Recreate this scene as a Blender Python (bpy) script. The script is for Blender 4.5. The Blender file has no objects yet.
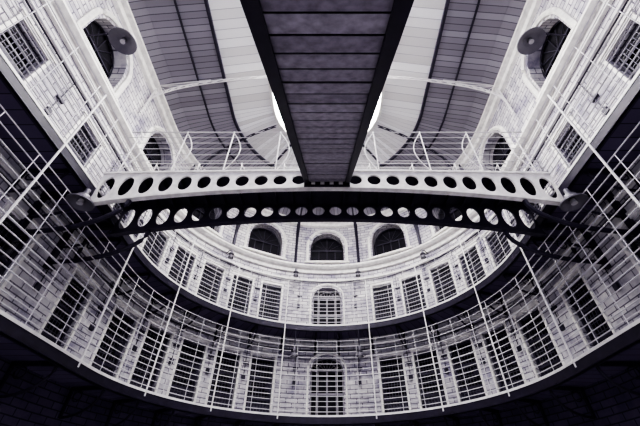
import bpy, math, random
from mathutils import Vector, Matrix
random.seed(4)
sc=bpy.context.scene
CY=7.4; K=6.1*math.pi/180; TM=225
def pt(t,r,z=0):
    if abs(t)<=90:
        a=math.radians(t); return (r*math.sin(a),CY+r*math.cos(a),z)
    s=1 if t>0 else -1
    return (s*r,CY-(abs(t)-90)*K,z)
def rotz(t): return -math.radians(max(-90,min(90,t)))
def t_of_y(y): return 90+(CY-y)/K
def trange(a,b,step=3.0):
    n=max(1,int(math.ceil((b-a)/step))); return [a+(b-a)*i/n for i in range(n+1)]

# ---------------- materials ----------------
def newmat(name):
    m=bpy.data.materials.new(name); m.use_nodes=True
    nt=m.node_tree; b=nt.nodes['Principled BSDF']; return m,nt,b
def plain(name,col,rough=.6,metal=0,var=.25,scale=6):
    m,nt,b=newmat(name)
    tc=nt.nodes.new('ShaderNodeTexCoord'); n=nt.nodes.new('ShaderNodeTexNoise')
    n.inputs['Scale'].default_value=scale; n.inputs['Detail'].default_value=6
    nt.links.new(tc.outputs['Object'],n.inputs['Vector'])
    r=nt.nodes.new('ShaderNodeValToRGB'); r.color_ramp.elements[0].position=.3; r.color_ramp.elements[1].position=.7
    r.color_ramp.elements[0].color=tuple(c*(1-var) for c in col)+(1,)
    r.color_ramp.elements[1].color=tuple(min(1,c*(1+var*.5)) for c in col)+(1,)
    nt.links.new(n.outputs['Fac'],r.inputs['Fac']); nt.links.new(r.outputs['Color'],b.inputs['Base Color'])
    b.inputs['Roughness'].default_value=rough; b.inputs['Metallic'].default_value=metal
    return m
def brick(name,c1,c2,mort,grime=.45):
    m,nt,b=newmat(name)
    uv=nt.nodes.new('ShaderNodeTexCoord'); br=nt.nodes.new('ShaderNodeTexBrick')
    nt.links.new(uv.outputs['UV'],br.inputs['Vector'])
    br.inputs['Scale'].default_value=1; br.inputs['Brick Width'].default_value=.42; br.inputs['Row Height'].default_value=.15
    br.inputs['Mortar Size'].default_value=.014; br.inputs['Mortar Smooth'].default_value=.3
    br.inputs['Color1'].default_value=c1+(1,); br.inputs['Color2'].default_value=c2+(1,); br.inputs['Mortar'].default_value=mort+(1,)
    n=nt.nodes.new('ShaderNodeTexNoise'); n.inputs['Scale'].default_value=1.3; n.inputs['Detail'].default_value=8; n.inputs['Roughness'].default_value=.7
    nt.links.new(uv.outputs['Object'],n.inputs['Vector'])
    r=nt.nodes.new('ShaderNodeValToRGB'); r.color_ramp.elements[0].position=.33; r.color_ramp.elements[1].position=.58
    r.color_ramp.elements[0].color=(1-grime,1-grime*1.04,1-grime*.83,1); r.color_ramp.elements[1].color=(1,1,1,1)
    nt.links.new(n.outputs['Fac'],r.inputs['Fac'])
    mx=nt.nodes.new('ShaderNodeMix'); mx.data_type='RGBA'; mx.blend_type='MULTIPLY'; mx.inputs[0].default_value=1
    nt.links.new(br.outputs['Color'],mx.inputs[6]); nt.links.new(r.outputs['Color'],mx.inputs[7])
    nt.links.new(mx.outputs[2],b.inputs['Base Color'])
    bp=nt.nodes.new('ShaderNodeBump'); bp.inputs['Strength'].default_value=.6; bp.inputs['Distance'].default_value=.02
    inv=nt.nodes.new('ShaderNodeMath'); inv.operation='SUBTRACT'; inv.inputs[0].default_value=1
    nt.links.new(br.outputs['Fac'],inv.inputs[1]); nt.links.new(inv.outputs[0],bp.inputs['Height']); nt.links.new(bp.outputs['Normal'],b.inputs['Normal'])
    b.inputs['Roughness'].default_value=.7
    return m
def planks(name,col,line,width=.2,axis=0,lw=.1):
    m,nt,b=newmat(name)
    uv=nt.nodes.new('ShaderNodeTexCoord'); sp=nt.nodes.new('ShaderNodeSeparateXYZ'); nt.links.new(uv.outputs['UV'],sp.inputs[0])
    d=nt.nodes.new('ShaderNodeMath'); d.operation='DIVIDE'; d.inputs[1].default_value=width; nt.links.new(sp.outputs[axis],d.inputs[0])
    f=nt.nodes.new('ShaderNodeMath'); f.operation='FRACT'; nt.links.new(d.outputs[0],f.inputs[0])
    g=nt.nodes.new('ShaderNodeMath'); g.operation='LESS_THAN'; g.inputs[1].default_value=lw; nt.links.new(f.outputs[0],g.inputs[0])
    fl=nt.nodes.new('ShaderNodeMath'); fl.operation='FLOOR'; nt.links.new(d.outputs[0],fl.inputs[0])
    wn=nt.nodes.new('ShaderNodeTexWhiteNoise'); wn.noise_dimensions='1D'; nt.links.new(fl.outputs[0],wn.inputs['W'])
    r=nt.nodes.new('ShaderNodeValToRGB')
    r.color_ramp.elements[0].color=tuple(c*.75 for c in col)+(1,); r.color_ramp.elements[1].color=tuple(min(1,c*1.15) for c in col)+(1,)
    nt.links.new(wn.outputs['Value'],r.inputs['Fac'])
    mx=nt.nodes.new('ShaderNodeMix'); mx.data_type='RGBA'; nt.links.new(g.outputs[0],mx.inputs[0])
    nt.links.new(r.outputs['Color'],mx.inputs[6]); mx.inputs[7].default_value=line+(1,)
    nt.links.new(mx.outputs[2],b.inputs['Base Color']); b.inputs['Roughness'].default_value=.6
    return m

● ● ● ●

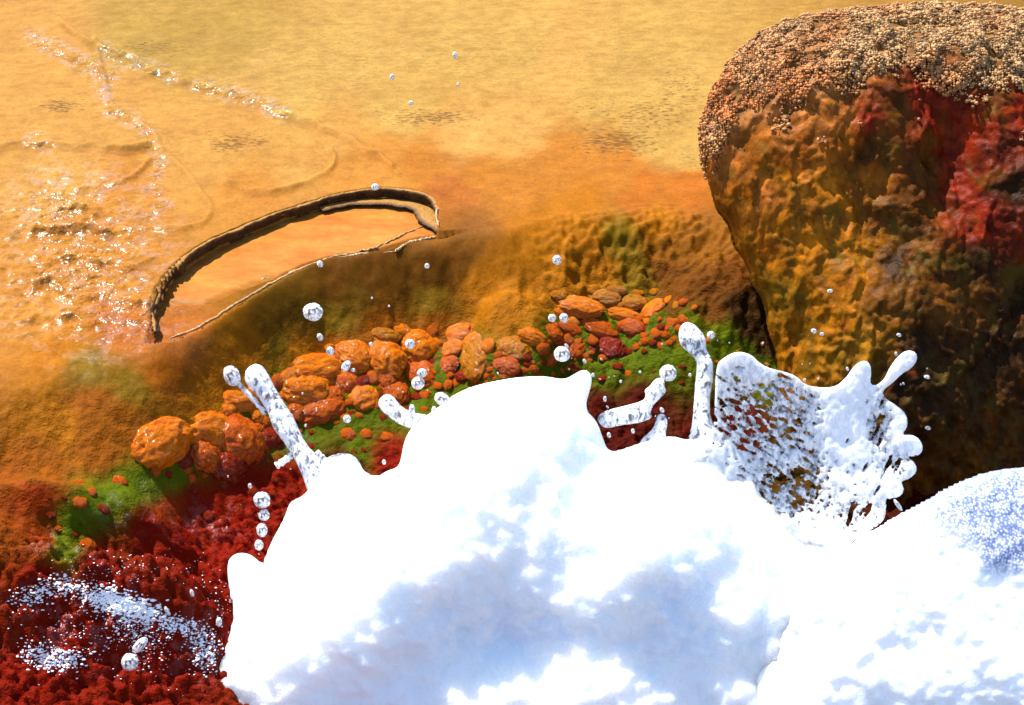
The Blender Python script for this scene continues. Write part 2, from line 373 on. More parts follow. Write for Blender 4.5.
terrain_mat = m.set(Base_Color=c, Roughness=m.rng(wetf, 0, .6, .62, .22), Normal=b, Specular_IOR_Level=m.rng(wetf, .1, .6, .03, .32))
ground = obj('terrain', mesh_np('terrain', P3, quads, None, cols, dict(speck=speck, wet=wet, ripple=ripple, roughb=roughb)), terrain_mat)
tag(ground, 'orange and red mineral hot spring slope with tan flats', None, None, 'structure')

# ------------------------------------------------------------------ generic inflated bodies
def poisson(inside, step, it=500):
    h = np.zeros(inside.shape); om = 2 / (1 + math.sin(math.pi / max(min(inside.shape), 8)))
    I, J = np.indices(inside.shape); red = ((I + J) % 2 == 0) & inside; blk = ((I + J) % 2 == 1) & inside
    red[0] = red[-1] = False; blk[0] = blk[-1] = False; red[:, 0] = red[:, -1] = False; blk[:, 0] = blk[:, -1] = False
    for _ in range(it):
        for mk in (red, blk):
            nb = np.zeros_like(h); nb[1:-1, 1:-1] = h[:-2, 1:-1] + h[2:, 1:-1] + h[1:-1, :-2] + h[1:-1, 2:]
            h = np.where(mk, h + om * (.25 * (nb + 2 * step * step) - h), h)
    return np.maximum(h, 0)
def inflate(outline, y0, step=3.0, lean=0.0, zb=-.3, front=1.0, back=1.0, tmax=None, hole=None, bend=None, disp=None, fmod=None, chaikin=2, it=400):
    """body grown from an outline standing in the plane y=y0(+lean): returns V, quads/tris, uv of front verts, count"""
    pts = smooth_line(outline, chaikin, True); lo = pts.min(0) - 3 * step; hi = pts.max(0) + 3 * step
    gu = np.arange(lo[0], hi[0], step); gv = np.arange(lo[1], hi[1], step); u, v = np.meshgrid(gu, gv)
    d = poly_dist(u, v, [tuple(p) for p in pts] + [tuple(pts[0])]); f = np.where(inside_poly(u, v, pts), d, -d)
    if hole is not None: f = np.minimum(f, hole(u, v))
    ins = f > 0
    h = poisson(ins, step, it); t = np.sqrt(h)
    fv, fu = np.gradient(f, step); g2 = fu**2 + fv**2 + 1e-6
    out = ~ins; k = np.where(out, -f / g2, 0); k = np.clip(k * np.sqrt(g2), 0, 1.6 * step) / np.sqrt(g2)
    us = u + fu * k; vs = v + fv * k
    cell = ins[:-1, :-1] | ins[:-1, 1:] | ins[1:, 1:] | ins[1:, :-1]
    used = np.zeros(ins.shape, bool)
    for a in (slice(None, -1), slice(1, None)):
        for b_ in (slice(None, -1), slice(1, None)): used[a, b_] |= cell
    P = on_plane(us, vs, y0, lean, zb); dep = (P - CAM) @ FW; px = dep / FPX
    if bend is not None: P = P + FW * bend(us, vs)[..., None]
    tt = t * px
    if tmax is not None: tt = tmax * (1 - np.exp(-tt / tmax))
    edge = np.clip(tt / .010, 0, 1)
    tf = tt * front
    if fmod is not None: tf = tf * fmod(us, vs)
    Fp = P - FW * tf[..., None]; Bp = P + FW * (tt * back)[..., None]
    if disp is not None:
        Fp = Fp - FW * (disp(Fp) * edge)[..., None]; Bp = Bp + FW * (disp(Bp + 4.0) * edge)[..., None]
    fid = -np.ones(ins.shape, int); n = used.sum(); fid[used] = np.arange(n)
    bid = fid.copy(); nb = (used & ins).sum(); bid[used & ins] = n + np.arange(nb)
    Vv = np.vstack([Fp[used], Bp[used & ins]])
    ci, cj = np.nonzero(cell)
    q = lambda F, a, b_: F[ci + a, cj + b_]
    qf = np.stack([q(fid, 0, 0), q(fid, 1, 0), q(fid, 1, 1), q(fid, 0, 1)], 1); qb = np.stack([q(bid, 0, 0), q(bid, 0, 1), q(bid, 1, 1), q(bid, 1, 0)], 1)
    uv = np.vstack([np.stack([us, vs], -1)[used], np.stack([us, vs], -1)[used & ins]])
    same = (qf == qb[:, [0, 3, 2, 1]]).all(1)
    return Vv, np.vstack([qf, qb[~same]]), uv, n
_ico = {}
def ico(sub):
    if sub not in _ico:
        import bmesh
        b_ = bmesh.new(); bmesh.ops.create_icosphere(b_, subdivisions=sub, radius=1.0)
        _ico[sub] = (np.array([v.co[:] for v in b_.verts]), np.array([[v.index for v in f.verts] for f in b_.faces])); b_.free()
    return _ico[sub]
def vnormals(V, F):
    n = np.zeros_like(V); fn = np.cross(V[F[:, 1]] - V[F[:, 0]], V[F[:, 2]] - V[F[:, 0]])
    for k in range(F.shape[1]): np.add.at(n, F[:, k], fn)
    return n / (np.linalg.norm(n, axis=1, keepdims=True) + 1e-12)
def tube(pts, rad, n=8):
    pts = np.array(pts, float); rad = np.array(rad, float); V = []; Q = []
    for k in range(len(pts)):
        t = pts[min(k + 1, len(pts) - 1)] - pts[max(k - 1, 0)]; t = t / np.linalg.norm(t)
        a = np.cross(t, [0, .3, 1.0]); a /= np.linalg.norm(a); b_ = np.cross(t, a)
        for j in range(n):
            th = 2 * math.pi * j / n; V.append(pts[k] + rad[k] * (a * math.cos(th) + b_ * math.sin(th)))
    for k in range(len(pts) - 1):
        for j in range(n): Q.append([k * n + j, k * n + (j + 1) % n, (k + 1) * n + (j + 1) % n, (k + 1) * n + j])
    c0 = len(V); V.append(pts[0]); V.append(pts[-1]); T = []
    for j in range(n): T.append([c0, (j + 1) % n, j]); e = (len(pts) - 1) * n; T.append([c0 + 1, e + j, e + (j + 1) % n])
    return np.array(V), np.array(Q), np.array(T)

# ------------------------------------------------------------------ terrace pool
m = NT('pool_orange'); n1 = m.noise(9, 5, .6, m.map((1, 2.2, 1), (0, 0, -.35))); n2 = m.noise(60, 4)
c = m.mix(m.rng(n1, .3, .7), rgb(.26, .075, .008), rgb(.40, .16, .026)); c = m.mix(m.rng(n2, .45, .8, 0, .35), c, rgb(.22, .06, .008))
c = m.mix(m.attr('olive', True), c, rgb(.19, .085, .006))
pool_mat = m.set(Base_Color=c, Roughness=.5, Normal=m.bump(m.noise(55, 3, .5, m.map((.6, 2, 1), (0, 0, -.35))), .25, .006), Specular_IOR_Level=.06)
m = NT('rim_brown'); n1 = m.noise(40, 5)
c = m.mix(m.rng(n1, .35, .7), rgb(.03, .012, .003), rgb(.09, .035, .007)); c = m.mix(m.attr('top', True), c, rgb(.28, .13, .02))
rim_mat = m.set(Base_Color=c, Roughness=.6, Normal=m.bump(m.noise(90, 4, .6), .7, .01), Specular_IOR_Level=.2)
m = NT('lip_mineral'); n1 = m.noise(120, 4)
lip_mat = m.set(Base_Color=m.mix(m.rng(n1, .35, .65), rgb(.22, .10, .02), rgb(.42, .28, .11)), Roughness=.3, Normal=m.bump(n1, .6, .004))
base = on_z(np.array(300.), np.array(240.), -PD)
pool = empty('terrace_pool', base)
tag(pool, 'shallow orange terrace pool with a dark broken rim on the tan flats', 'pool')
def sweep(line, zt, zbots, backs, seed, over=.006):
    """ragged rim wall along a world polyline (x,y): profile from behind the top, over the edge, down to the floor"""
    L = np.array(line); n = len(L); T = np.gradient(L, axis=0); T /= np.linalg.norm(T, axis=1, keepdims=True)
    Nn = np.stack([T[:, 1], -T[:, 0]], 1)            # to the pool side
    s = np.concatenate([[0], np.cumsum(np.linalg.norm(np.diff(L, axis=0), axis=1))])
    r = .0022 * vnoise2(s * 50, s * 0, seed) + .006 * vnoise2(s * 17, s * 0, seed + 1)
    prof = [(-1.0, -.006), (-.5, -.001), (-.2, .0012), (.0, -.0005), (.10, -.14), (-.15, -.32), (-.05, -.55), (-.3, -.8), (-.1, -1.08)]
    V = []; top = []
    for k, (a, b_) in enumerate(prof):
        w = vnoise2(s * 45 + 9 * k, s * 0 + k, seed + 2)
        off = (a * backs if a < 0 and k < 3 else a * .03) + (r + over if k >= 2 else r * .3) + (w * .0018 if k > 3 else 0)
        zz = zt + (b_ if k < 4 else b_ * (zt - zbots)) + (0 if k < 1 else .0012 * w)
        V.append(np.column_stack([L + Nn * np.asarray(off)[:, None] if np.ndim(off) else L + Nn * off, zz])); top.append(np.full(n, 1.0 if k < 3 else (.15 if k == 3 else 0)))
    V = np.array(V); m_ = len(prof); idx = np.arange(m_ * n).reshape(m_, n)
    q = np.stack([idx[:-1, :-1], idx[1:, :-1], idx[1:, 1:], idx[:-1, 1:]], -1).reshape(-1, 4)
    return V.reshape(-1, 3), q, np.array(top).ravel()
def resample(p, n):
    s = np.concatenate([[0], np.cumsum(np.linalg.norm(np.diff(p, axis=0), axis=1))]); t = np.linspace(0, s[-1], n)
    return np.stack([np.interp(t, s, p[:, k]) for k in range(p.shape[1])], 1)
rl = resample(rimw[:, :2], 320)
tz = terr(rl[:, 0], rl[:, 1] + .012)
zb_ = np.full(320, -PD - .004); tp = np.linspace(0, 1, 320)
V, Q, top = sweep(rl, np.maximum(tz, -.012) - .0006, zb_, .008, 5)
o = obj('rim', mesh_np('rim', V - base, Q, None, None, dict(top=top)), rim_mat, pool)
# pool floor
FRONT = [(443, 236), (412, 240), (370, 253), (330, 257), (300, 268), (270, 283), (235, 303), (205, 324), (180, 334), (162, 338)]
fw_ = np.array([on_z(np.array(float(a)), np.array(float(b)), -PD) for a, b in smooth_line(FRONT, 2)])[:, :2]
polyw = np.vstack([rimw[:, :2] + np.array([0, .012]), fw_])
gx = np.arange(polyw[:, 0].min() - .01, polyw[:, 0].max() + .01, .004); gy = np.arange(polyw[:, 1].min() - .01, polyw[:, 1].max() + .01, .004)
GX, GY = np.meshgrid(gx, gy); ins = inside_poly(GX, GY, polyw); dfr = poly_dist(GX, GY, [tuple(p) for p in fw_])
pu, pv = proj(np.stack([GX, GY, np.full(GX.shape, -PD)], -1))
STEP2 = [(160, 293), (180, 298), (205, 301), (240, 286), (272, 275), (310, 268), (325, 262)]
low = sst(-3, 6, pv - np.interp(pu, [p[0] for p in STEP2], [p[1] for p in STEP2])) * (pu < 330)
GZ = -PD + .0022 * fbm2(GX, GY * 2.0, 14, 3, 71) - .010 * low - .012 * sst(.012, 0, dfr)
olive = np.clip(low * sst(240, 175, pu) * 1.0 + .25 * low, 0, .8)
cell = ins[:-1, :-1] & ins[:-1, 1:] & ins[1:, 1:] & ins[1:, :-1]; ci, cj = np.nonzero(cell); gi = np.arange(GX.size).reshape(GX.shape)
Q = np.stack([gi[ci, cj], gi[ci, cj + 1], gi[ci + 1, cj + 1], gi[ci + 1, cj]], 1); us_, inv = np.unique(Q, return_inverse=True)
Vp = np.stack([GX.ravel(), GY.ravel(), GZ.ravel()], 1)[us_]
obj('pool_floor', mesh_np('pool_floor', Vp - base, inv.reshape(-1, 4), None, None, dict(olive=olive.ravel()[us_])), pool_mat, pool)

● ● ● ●

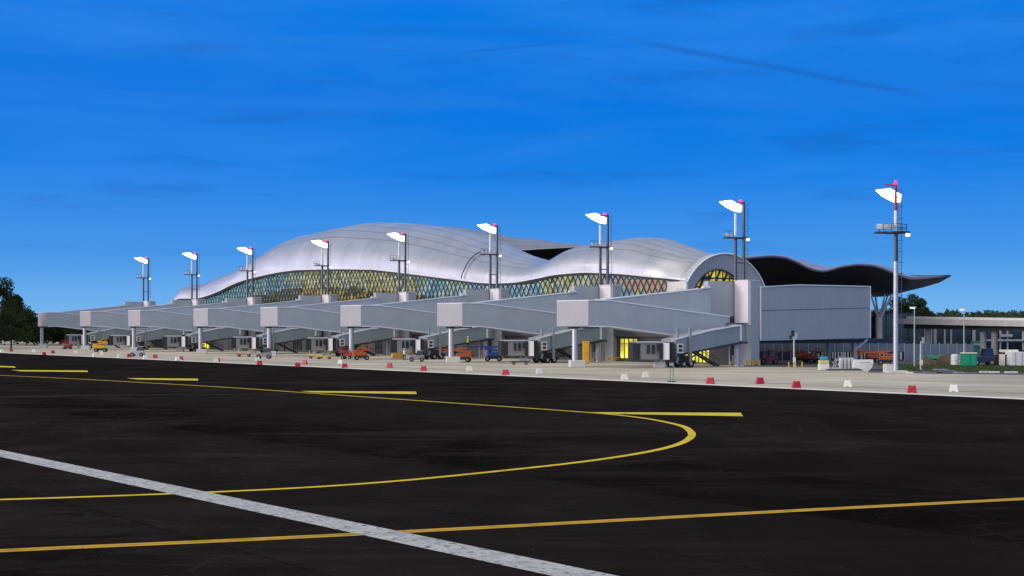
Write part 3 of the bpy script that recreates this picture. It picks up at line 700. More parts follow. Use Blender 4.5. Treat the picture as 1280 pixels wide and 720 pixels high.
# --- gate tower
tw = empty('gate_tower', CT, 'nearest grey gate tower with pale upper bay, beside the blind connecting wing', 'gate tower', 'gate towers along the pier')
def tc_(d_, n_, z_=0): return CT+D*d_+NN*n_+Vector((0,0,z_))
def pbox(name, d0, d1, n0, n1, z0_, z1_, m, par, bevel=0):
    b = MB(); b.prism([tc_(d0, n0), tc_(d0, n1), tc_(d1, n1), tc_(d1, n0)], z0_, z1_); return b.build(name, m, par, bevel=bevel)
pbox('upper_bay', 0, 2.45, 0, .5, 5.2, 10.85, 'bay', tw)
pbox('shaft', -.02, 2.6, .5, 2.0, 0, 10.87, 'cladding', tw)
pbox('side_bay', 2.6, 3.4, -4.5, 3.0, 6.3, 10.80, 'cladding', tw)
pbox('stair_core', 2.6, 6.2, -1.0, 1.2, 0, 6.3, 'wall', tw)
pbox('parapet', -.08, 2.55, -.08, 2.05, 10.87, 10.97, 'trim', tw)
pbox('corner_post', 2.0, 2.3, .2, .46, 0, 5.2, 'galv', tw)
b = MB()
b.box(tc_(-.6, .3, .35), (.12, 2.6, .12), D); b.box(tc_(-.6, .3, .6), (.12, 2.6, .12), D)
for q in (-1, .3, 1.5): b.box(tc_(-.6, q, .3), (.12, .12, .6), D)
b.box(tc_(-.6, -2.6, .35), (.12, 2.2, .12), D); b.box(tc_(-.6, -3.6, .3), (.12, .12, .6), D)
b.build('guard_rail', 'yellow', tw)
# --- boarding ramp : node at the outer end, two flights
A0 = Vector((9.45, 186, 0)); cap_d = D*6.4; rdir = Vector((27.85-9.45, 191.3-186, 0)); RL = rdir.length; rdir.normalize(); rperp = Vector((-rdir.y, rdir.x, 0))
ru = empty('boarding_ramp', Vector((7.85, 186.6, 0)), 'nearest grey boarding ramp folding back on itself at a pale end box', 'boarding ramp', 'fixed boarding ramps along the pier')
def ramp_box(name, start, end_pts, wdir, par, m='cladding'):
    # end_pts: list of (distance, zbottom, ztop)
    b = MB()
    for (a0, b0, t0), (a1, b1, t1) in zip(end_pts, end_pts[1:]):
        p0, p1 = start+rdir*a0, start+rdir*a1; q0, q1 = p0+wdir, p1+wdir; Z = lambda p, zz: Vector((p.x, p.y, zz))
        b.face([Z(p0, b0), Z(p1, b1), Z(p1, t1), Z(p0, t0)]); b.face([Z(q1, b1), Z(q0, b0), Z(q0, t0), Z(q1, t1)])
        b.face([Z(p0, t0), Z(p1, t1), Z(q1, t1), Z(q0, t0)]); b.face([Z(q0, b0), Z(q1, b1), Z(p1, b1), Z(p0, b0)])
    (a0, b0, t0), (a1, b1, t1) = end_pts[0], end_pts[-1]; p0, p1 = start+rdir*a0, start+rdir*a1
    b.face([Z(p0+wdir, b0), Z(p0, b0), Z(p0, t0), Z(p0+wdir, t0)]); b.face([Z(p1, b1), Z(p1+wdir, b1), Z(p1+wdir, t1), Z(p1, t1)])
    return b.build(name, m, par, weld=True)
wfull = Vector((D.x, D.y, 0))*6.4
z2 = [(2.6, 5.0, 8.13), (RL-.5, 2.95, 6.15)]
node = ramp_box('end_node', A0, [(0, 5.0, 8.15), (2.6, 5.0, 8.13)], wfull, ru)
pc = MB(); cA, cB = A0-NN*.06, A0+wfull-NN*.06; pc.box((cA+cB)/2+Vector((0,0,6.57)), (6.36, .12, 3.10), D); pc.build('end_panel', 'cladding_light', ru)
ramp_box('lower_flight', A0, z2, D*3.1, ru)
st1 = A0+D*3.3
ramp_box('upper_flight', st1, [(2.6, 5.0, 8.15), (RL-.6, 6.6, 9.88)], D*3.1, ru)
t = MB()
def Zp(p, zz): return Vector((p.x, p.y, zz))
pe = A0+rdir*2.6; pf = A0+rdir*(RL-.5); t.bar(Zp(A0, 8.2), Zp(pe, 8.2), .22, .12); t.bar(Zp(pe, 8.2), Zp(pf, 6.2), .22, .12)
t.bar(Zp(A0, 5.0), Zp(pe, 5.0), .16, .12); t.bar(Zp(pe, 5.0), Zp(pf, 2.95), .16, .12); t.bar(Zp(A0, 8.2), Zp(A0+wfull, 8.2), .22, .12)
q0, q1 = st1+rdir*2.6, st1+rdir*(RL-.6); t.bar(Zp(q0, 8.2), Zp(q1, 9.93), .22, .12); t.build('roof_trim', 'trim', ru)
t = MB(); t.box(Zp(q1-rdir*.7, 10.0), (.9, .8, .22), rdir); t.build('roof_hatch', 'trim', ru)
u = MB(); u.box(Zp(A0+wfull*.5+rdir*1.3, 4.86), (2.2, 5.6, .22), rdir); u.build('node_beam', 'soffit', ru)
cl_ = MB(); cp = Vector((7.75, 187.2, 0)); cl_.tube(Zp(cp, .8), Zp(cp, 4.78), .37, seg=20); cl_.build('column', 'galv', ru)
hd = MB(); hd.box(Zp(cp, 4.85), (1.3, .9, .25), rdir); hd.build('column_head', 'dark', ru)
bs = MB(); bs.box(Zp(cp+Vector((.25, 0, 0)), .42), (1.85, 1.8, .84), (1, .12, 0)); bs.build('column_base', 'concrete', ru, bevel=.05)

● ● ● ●

Brief:
Within the entries above, give again exactly the lines starting at the one that contains "Recreate this scene" and ending at the one that contains "n=max(1,int(math.ceil((b-a)/step))); return [a+(b-a)*i/n", leaving out the pictures.

Output for this task:
Recreate this scene as a Blender Python (bpy) script. The script is for Blender 4.5. The Blender file has no objects yet.
import bpy, math, random
from mathutils import Vector, Matrix
random.seed(4)
sc=bpy.context.scene
CY=7.4; K=6.1*math.pi/180; TM=225
def pt(t,r,z=0):
    if abs(t)<=90:
        a=math.radians(t); return (r*math.sin(a),CY+r*math.cos(a),z)
    s=1 if t>0 else -1
    return (s*r,CY-(abs(t)-90)*K,z)
def rotz(t): return -math.radians(max(-90,min(90,t)))
def t_of_y(y): return 90+(CY-y)/K
def trange(a,b,step=3.0):
    n=max(1,int(math.ceil((b-a)/step))); return [a+(b-a)*i/n for i in range(n+1)]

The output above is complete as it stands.